Bunker (illustrative)
Bunker (illustrative)Morguefile

The remains discovered in a bunker on the Golan Heights are those of a Syrian soldier, police said Thursday – not of missing IDF soldiers Guy Hever or Maji Halabi, as had been rumored.

Police said Thursday that an examination of the remains found in the bunker, found on the former border between Israel and the Golan (Israel's 1948 armistice border) by a worker at Kibbutz Amir in the northern Galilee. The bunker was in a fenced off area thought to be a minefield, which is one reason why the remains, which police said have been there since at least 1967, were never found.

Officials from the Bomb Squad and the police forensics unit examined the remains in the bunker, removing the soldier's skeleton, as well as other items. Among the items found was an old gas mask, indicating that the Syrians may have been planning to use gas in their attacks on Israel during the Six Day War.

The Syrians never got the chance, though, because the bunker – at a site known as Tel Hamra – was liberated by the IDF on June 9, 1967, on the fourth night of the Six Day War.

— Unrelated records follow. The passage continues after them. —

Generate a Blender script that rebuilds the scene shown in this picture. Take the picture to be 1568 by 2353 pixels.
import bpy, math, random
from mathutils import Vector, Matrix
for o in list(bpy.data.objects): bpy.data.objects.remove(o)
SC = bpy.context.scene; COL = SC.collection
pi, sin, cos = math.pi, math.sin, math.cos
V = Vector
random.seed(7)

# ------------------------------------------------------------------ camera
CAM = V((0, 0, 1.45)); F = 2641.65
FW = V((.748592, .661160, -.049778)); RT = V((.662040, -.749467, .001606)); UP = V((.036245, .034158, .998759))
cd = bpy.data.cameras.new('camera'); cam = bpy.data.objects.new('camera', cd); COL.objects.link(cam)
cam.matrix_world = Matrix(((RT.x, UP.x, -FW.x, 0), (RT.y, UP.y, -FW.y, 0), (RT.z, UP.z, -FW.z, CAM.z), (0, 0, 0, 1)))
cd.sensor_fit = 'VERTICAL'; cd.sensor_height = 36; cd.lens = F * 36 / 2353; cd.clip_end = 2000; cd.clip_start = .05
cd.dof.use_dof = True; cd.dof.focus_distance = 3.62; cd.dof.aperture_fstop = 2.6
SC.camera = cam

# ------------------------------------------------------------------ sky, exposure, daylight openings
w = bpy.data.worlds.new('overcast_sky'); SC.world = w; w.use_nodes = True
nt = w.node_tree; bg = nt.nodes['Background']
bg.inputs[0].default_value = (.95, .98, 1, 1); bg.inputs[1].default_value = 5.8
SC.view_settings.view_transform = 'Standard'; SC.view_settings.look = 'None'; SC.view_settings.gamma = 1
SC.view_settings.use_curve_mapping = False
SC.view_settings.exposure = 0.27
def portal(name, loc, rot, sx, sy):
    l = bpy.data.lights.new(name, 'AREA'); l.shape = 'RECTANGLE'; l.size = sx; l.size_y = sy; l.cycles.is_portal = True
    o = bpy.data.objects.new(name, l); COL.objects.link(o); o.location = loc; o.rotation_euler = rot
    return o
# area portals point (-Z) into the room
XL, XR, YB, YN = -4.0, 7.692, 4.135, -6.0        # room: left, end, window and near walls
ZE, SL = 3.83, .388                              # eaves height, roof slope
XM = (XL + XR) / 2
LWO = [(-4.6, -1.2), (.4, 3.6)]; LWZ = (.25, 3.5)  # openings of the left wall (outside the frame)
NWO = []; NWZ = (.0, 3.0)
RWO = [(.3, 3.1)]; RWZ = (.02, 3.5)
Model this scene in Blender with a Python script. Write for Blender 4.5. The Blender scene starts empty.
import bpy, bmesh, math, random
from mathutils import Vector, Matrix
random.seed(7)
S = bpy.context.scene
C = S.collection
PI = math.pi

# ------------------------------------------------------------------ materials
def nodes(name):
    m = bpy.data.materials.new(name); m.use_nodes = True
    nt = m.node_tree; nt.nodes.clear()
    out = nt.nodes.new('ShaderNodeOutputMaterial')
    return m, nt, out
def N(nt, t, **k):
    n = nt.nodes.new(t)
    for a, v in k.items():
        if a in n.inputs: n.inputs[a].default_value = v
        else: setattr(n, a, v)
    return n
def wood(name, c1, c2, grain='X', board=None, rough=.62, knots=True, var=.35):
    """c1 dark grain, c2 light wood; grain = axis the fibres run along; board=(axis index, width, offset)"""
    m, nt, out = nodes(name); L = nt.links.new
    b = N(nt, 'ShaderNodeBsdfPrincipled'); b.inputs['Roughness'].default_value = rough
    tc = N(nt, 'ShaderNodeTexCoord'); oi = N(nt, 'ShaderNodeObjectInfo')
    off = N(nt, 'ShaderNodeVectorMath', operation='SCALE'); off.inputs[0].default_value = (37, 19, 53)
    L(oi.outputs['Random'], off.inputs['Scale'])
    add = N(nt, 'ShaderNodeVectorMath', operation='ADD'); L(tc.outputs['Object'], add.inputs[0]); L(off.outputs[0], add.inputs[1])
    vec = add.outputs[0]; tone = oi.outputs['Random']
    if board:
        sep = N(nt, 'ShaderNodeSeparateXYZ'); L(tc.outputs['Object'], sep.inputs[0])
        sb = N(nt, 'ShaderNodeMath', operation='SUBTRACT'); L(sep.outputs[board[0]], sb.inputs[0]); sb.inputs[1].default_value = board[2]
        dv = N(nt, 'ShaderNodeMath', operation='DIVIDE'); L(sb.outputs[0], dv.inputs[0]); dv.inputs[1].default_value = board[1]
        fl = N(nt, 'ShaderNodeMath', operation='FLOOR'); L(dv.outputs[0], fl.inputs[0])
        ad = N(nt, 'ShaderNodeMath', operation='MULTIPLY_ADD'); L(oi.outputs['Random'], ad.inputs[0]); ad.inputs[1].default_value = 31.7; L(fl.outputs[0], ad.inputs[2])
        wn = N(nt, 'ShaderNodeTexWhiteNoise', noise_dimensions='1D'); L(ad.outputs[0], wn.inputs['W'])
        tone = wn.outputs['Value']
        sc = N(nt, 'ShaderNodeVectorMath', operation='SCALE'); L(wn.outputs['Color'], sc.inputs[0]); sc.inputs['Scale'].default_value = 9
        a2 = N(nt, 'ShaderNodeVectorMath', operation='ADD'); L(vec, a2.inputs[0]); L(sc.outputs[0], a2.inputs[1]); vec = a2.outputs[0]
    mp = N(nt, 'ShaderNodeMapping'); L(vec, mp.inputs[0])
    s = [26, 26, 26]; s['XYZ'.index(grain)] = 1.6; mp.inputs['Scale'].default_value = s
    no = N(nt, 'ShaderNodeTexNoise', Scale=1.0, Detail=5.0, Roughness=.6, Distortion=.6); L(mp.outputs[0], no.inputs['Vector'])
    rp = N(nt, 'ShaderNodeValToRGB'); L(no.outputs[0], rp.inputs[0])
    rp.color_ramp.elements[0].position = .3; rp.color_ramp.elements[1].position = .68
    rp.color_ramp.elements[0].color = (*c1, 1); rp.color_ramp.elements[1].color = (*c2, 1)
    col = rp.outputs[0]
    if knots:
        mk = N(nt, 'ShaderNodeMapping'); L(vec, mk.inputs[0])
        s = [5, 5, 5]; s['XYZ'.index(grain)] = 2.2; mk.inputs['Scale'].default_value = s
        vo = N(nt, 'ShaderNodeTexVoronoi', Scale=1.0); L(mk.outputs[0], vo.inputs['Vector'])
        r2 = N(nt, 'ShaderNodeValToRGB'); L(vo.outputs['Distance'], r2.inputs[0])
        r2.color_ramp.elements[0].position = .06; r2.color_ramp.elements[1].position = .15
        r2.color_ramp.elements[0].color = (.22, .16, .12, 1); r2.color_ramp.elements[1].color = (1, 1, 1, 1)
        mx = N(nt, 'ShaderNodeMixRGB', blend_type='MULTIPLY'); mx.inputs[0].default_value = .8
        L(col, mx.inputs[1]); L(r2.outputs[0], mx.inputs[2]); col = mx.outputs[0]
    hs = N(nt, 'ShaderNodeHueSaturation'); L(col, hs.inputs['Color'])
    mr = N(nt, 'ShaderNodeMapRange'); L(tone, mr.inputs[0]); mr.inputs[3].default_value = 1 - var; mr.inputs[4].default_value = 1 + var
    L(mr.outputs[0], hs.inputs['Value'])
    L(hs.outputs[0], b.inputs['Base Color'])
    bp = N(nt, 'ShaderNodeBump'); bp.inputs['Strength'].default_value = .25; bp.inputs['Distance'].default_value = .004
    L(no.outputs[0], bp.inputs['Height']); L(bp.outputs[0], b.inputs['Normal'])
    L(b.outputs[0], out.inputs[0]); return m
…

Police said that the age of the bones, the uniform, and the equipment found with the remains were typical of a Syrian soldier of the era. With that, they said they would not comment on rumors that the remains were those of IDF soldiers Guy Hever, missing since 1997, or Majli Halabi, missing since 2005. However, a police source said that “the certainty that the remains belonged to a Syrian soldier was 99.9%. The rumors about the missing soldiers are false, without question.”